C’est une émoticône souriante, qui peut porter le prénom que vous lui choisissez ou qu’elle se choisit elle-même. Un visage rond et jaune sur un écran de téléphone portable, mais doté d’Intelligence artificielle (IA): elle est capable de communiquer, de répondre en instantané et d’alimenter une conversation. Cet ami virtuel, c’est le personnage de l’application Hugging Face, à destination des ados.
“On peut vraiment avoir une relation riche et se divertir avec l’Intelligence artificielle, explique Clément Delangue, co-fondateur de Hugging Face. C’est un ami virtuel comme un autre, poursuit-il. D’ailleurs, la moitié des contacts snapchat des adolescents sont certes des personnes physiques, mais ce sont des personnes qu’ils ne connaissent pas et qu’ils ne rencontreront jamais dans leur vie“.
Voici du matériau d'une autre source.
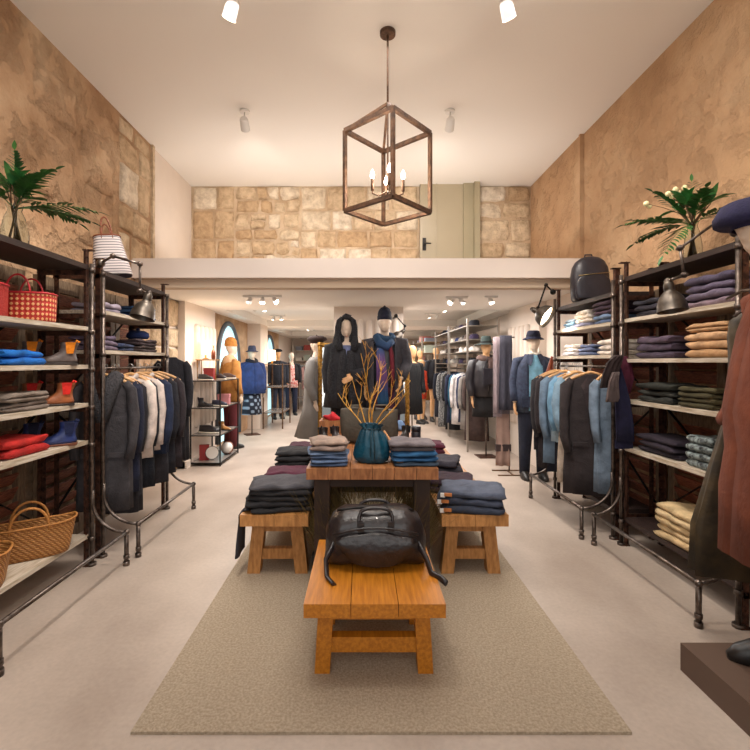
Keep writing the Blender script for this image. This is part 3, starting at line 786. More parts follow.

Le Français développe cette application mobile depuis quelques mois avec son partenaire, Julien Chaumond. Elle est déjà utilisée par 2.000 adolescents américains qui, en trois mois, ont généré plus de 100.000 conversations. Pour le moment l’appli est uniquement disponible en version bêta, le temps de comprendre comment les ados l’utilisent et d’améliorer son fonctionnement.
Cela n’a pas empêché des investisseurs de s’intéresser aux Français. Ces derniers viennent de boucler une première levée de fonds de 400.000 dollars auprès du studio new-yorkais BetaWork et de business angels français.
“Avec Hugging Face, on mise sur le développement de l’Intelligence artificielle au service de l’émotionnel, du fun. On veut donner du plaisir aux gens“, explique Clément Delangue avec beaucoup d’enthousiasme. Lui est installé à New York quand son associé gère lui les affaires depuis Paris. “C’est un système qui fonctionne bien, on a le meilleur des deux mondes en étant aux Etats-Unis et en France. Mais c’est vrai que dans notre domaine, avec une utilisation qui se veut à terme grand public, les Etats-Unis sont indispensables“.
Les deux associés se sont rencontrés il y a cinq ans autour d’un même intérêt pour les start-ups. Clément Delangue est un ancien de l’ESCP tandis que Julien Chaumond est diplômé de Polytechnique en math et de Stanford en computer sciences. Le premier a refusé un job en or chez Google en sortant d’école pour vivre l’expérience start-up. “C’est une aventure excitante dont le risque d’échec fait partie, mais c’est tellement dingue de partir de zéro et de construire quelque chose en laquelle on croit!”
Les résultats de la version bêta sont satisfaisants. Les 13-25 ans, qui sont le cœur de cible, sont réceptifs et ont une relation suivie et souvent intéressante avec leur ami IA. Il faut dire que l’algorithme derrière ce copain virtuel est particulièrement évolué. Il est capable de mémoire, de raisonnement, et peut même bouder comme les ados le font si bien! “Si l’humain lui parle mal ou le délaisse, l’IA va arrêter de répondre et l’ignorer comme un ami dans la vie de tous les jours, explique Clément Delangue. La relation reprendra uniquement après des excuses“.
Pour les parents qui s’inquiéteraient de voir leur enfant s’isoler et se couper du monde avec pour seule compagnie un ami virtuel, les créateurs de Hugging Face se veulent rassurants: “On s’est rendu compte que l’IA aidait à la socialisation. C’est l’inverse de la bulle dans laquelle on s’enferme, les conversations permettent de prendre confiance en sa capacité de communication“. Il existe par ailleurs des alertes en cas de messages alarmants comme des idées suicidaires par exemple: “Dans ce cas là l’IA identifie la menace et la conversation est transmise à des services spécialisés“.
Hugging Face est aujourd’hui sur une belle lancée et espère sortir d’ici quelques moi son appli grand public. D’abord aux Etats-Unis puis en France. Et partout dans le monde.